What you should do: Beginning at the first line of the data, print each line exactly, stopping after the line that contains "sunlit plank end".

Recorded data:
====

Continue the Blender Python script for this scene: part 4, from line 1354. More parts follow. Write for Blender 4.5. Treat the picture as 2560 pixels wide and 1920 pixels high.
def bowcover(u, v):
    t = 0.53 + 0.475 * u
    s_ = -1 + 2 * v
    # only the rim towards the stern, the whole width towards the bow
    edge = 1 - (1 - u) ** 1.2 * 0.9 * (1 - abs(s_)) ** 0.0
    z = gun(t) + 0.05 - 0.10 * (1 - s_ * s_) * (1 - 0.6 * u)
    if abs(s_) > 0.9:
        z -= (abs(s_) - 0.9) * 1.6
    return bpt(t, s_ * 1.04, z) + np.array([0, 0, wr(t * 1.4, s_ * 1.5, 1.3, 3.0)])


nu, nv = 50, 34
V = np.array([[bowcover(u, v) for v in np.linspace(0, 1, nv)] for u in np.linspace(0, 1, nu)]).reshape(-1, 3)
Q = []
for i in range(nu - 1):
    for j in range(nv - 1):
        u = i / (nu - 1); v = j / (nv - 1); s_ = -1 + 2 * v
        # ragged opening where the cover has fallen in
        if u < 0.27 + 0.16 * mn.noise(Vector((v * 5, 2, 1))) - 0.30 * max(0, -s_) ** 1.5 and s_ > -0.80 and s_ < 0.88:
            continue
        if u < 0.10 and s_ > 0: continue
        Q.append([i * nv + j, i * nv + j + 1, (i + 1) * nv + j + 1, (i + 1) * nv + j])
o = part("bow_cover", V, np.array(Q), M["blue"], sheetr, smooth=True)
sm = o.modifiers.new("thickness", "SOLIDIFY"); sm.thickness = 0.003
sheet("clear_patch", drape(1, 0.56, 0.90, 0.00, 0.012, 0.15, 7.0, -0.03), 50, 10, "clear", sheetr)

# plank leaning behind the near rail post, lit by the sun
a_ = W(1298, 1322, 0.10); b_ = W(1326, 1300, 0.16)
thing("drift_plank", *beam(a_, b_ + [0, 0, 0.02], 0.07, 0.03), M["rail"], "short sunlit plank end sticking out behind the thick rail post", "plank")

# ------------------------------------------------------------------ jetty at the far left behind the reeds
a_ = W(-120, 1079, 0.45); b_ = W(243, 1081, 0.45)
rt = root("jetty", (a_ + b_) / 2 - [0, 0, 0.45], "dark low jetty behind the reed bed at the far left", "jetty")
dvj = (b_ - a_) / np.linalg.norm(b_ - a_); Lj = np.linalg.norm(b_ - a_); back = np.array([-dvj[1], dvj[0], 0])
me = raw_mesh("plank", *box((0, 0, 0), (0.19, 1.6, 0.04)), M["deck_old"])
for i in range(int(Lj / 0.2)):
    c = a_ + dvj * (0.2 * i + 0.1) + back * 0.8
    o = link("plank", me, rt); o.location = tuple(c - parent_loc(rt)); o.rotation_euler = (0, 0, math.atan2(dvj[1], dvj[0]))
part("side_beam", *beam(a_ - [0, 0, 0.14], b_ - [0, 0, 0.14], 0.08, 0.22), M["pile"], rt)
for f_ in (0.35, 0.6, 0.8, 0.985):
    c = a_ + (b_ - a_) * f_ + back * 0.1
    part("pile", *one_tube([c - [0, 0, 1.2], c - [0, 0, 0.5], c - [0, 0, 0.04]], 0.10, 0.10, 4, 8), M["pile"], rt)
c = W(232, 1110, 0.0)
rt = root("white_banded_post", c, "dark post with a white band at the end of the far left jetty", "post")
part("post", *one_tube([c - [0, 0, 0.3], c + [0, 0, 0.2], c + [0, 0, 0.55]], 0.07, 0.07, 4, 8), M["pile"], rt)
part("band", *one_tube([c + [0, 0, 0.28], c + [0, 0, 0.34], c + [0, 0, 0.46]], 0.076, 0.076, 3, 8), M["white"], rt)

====

Answer for the task:
Continue the Blender Python script for this scene: part 4, from line 1354. More parts follow. Write for Blender 4.5. Treat the picture as 2560 pixels wide and 1920 pixels high.
def bowcover(u, v):
    t = 0.53 + 0.475 * u
    s_ = -1 + 2 * v
    # only the rim towards the stern, the whole width towards the bow
    edge = 1 - (1 - u) ** 1.2 * 0.9 * (1 - abs(s_)) ** 0.0
    z = gun(t) + 0.05 - 0.10 * (1 - s_ * s_) * (1 - 0.6 * u)
    if abs(s_) > 0.9:
        z -= (abs(s_) - 0.9) * 1.6
    return bpt(t, s_ * 1.04, z) + np.array([0, 0, wr(t * 1.4, s_ * 1.5, 1.3, 3.0)])


nu, nv = 50, 34
V = np.array([[bowcover(u, v) for v in np.linspace(0, 1, nv)] for u in np.linspace(0, 1, nu)]).reshape(-1, 3)
Q = []
for i in range(nu - 1):
    for j in range(nv - 1):
        u = i / (nu - 1); v = j / (nv - 1); s_ = -1 + 2 * v
        # ragged opening where the cover has fallen in
        if u < 0.27 + 0.16 * mn.noise(Vector((v * 5, 2, 1))) - 0.30 * max(0, -s_) ** 1.5 and s_ > -0.80 and s_ < 0.88:
            continue
        if u < 0.10 and s_ > 0: continue
        Q.append([i * nv + j, i * nv + j + 1, (i + 1) * nv + j + 1, (i + 1) * nv + j])
o = part("bow_cover", V, np.array(Q), M["blue"], sheetr, smooth=True)
sm = o.modifiers.new("thickness", "SOLIDIFY"); sm.thickness = 0.003
sheet("clear_patch", drape(1, 0.56, 0.90, 0.00, 0.012, 0.15, 7.0, -0.03), 50, 10, "clear", sheetr)

# plank leaning behind the near rail post, lit by the sun
a_ = W(1298, 1322, 0.10); b_ = W(1326, 1300, 0.16)
thing("drift_plank", *beam(a_, b_ + [0, 0, 0.02], 0.07, 0.03), M["rail"], "short sunlit plank end sticking out behind the thick rail post", "plank")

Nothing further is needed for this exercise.